### Required work
Reply with one number: how many lines contain the word "script".

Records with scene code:
────────────────────────────────────────
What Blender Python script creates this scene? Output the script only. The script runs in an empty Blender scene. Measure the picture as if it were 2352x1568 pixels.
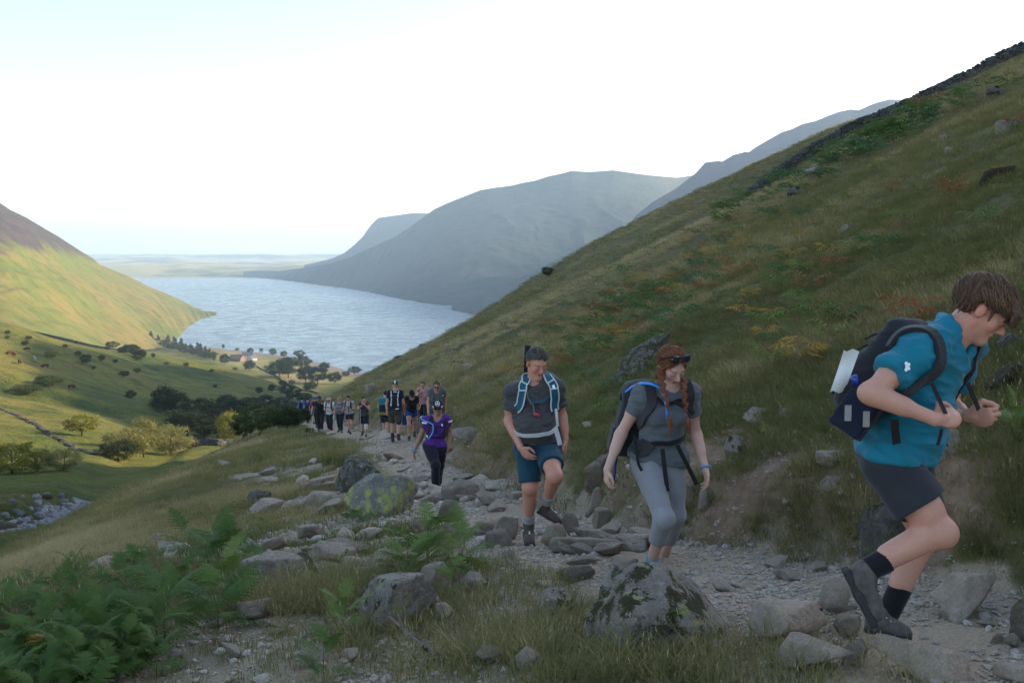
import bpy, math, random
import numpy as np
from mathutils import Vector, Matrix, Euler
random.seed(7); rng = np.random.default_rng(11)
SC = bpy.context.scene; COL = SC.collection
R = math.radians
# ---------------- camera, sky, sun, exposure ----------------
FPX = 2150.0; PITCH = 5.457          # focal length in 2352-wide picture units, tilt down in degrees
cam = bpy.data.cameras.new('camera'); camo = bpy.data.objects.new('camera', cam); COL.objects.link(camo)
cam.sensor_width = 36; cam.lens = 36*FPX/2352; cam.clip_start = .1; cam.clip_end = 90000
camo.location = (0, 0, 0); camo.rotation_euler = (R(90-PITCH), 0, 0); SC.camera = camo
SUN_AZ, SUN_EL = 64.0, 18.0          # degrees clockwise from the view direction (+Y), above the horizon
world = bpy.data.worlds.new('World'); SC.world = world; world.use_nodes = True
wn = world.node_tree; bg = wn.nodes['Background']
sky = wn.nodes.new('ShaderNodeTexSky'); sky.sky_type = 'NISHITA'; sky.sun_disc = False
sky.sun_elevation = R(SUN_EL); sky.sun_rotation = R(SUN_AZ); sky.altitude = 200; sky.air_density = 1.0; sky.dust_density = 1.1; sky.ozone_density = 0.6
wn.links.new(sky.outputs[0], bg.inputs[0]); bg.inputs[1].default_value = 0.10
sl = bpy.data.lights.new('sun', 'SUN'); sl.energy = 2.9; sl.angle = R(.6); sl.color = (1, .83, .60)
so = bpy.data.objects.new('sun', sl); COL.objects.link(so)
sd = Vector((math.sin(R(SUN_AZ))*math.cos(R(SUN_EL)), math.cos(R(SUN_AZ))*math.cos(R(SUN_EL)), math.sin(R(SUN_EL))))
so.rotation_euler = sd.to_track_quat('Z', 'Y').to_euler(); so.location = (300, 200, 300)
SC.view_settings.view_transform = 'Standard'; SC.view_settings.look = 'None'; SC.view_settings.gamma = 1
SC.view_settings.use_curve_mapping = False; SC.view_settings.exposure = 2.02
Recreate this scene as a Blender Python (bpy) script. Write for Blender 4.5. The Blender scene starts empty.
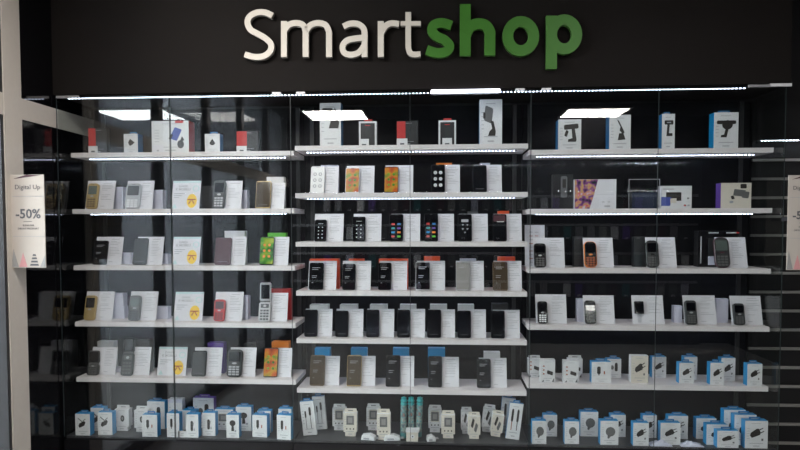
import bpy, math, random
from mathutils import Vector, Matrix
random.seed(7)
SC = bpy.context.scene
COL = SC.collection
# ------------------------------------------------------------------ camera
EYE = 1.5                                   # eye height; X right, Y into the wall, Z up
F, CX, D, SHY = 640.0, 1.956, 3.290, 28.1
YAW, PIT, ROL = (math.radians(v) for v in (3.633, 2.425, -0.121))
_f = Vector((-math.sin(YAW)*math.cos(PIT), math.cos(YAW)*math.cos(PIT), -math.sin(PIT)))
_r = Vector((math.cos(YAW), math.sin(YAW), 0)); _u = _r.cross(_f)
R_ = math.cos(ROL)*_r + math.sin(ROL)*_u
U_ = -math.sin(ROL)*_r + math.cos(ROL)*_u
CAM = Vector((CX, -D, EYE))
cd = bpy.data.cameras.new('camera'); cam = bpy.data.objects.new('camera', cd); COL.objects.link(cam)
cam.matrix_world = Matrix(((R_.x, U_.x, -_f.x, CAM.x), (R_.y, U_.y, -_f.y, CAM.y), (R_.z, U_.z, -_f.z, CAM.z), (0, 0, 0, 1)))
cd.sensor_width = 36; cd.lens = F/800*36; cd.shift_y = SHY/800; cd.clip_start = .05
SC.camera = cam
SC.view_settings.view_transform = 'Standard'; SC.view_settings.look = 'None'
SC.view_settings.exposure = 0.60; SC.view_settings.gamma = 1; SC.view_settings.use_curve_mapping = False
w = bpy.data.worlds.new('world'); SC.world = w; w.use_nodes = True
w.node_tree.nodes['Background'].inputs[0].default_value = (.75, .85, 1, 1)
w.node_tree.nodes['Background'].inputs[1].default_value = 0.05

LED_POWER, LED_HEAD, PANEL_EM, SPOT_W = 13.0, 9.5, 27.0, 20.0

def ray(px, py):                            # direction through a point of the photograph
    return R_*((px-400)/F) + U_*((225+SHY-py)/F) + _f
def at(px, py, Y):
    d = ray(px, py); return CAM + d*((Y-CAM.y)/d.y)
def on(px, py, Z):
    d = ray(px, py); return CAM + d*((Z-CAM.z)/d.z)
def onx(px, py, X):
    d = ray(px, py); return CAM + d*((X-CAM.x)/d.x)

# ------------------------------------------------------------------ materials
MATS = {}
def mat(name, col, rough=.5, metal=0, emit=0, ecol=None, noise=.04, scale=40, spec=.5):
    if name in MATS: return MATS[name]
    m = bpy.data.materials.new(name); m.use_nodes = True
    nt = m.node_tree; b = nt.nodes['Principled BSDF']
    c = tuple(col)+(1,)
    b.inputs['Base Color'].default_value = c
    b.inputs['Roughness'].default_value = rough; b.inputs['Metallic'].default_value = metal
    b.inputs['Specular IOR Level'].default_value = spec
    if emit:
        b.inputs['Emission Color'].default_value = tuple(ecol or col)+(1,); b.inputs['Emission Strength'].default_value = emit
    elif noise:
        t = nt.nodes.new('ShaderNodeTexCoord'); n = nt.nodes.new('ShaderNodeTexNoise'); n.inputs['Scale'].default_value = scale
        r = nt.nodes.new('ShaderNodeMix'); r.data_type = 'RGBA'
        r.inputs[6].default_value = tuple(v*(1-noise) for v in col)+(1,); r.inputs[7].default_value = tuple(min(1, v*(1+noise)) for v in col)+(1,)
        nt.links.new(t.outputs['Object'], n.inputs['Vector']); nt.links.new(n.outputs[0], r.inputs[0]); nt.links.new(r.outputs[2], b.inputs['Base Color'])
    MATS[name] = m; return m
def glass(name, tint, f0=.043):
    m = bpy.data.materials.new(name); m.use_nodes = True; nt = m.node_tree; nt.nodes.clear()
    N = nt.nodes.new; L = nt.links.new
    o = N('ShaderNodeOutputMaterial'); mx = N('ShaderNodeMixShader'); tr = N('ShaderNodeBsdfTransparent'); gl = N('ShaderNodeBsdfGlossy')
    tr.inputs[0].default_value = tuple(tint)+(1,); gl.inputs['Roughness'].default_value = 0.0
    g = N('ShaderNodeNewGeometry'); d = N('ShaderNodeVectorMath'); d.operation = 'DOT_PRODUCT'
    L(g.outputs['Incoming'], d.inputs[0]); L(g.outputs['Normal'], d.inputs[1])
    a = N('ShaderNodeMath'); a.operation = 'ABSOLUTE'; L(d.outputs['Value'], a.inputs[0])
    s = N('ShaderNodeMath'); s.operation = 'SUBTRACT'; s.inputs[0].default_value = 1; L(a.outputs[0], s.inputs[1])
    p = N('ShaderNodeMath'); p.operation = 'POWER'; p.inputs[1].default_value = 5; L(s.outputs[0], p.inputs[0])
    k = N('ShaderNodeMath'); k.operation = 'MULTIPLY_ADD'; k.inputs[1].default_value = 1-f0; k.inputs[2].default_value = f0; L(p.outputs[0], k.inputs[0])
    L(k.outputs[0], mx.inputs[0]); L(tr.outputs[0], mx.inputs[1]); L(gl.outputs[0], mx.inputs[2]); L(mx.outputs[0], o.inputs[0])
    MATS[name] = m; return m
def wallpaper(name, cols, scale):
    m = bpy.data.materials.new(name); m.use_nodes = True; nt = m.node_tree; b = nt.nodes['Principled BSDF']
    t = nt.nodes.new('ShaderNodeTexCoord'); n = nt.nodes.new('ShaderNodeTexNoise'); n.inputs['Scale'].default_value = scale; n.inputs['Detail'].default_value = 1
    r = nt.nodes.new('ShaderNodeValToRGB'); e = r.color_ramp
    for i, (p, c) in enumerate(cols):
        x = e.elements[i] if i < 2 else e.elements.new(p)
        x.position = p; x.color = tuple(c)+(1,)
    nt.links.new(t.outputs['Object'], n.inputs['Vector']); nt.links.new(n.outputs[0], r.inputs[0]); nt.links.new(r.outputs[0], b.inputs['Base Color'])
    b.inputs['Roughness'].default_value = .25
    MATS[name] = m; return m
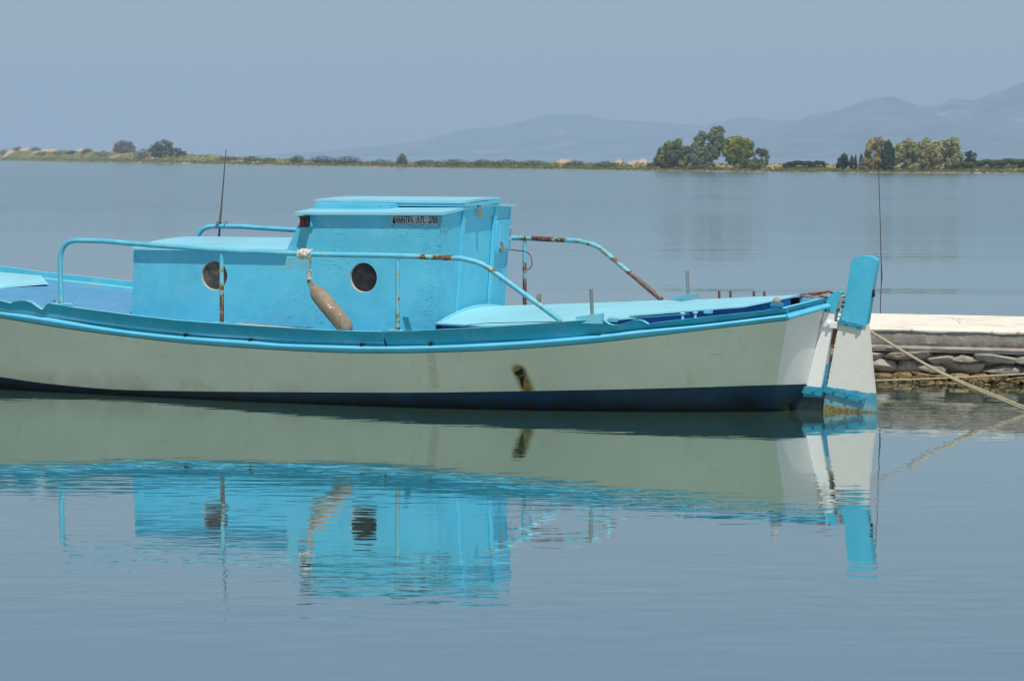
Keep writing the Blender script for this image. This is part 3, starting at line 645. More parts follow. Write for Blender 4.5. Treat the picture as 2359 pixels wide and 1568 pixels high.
────────────────────────────────────────
### Expected answer
3